A série idolatra o objeto de sua narrativa e não consegue reconhecer de maneira objetiva o propósito de uma biografia (mesmo que ficcional) que não é criar um herói mítico e inigualável mas ao contrário demonstrar o lado humano por trás da figura pública, e para isso demonstrar suas falhas e seus fracassos na vida pessoal e como a pessoa lidou e agiu diante destes percalços, humanizando assim essa personagem.
Quando é só masturbação para afagar o ego do objeto da biografia, bem, temos O Rei da TV, e se existir qualquer justiça só podemos torcer para que duas temporadas seja toda a longa vida que esse fiasco receba.
PS: Sim, eu sei que algumas semanas atrás eu resenhei a biografia de Buda de Osamu Tezuka de maneira razoavelmente elogiosa (mesmo que com os mesmos defeitos de anacronismos e inserções de figuras e personagens que não fazem parte do contexto histórico). No entanto, e isso é importante, vale destacar que enquanto aquela obra é sobre uma pessoa que pode ou não ter existido e fundou uma das religiões mais importantes da história, o material destaca vários defeitos e falhas de caráter do protagonista (o que é bastante difícil quando se considera que apontar falhas de caráter de líderes religiosos geralmente provoca a ira de seus seguidores).

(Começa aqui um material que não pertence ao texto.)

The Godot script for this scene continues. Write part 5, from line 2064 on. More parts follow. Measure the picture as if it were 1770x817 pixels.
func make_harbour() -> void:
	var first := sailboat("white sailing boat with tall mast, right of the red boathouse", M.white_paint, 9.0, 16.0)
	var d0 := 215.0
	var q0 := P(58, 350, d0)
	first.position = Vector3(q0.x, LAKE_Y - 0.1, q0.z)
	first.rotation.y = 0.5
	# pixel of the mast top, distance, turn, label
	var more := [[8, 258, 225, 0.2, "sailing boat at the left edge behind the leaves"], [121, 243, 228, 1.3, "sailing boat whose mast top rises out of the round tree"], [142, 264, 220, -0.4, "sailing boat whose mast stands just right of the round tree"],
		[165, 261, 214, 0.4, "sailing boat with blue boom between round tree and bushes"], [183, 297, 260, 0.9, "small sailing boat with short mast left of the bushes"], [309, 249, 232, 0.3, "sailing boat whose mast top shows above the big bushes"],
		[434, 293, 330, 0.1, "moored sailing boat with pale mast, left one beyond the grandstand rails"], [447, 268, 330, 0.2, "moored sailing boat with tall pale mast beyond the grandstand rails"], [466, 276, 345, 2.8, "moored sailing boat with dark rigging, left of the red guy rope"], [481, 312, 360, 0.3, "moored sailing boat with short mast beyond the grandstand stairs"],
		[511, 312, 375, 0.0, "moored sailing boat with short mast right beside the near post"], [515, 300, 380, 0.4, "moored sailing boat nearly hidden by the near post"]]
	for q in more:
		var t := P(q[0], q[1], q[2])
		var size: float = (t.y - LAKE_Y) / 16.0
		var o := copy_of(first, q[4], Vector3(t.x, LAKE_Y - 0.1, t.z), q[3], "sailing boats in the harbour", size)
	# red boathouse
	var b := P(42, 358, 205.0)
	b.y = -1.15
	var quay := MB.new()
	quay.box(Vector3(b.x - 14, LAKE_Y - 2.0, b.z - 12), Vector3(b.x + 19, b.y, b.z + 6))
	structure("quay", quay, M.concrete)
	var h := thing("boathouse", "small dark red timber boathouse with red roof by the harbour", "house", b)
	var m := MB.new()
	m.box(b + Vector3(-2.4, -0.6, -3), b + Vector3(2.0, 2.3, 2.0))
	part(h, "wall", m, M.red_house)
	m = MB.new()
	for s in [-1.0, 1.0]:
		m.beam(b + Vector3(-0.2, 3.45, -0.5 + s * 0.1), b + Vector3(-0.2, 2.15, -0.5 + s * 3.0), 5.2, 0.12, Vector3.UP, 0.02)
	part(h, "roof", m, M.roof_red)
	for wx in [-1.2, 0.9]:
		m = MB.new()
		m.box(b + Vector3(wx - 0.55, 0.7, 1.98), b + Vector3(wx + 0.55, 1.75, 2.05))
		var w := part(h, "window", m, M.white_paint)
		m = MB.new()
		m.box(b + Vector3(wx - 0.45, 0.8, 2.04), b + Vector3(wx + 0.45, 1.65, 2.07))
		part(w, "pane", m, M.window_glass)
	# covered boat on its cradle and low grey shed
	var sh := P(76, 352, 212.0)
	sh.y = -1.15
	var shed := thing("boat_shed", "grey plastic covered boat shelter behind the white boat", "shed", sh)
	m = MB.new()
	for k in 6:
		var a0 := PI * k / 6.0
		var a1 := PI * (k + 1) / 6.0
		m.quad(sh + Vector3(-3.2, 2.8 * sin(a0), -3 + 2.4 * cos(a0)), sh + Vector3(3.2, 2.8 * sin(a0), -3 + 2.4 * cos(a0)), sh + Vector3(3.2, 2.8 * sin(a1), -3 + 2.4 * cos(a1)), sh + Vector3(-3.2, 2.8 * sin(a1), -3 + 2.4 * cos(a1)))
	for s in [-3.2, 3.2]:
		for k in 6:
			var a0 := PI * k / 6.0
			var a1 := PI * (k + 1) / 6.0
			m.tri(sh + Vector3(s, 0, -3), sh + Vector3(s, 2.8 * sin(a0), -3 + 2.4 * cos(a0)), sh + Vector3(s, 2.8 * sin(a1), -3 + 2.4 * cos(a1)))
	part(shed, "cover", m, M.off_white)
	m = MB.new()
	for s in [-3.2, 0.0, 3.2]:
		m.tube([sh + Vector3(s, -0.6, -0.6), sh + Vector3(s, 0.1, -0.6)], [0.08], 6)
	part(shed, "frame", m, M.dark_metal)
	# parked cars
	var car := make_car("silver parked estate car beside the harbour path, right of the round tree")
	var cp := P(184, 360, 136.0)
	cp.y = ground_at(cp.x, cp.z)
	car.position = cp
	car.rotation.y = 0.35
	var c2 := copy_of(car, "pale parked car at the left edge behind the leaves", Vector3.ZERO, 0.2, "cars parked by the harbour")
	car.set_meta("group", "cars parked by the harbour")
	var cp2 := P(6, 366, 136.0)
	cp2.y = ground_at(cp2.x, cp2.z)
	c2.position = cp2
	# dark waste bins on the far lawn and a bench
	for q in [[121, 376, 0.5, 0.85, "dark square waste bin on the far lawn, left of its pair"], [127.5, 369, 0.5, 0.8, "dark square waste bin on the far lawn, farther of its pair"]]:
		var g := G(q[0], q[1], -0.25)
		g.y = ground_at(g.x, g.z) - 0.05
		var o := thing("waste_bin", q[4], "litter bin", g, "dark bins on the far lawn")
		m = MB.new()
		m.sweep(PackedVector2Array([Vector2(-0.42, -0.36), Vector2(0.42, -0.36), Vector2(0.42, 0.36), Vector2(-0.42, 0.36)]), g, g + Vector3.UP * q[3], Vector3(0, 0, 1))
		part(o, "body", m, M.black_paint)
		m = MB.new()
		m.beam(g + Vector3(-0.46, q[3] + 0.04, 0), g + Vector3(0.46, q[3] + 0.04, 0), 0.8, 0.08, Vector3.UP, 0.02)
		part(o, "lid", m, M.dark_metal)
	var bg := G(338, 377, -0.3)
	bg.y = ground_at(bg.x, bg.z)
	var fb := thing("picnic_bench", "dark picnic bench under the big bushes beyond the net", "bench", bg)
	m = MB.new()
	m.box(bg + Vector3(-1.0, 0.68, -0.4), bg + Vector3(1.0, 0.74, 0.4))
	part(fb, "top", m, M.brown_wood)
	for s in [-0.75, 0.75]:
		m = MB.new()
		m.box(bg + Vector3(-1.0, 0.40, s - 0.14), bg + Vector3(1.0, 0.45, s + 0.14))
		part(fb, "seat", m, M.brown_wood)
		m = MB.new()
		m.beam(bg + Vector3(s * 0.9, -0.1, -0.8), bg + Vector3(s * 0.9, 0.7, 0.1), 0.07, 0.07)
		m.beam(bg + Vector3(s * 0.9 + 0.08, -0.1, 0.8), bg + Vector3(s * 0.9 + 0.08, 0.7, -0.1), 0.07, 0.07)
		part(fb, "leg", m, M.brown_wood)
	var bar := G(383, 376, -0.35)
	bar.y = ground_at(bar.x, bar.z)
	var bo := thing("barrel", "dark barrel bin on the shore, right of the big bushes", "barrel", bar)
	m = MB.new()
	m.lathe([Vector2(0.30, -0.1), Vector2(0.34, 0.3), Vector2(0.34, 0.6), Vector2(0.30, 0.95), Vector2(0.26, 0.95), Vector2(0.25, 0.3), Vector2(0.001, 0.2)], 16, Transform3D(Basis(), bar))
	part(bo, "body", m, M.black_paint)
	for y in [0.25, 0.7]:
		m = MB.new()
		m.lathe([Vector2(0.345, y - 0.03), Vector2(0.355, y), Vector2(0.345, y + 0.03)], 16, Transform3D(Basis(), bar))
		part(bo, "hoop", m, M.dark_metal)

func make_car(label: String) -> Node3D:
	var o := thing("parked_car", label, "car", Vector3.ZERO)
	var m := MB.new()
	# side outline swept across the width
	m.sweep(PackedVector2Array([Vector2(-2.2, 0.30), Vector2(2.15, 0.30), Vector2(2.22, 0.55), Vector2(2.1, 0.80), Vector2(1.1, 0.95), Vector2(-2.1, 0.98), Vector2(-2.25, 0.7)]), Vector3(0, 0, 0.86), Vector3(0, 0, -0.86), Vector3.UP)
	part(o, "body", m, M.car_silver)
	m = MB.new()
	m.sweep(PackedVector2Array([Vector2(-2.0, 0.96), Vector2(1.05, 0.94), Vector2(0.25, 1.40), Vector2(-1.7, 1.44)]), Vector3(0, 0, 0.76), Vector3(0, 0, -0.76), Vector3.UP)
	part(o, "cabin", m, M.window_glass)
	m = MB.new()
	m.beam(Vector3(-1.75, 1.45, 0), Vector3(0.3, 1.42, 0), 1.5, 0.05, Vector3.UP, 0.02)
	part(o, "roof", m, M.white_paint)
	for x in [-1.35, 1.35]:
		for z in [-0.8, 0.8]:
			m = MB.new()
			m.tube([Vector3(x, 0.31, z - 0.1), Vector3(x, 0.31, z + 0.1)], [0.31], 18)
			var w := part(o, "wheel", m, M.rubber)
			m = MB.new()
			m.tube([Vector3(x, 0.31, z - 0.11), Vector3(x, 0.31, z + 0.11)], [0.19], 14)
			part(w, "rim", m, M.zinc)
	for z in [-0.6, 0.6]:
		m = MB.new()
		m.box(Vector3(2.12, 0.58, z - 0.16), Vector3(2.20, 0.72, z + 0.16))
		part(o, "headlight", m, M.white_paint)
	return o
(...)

O seriado em questão retrata a vida de um empresário corrupto que passou a vida tentando se passar de brilhante e genial para passar a perna em mais algum incauto, e o personagem principal é retratado com muito maior reverência que Buda na obra com seu nome. Preciso continuar?
PPS: Não relacionado à resenha aproveito para deixar o aviso a quem acompanha o blog que o Mês de Maio será diferente de toda essa onda de resenhas negativas e só de material ruim. Pelo menos durante maio serão 4 resenhas de material recomendado de se assistir ou ler... Pelo menos um mês ao ano para limpar o paladar.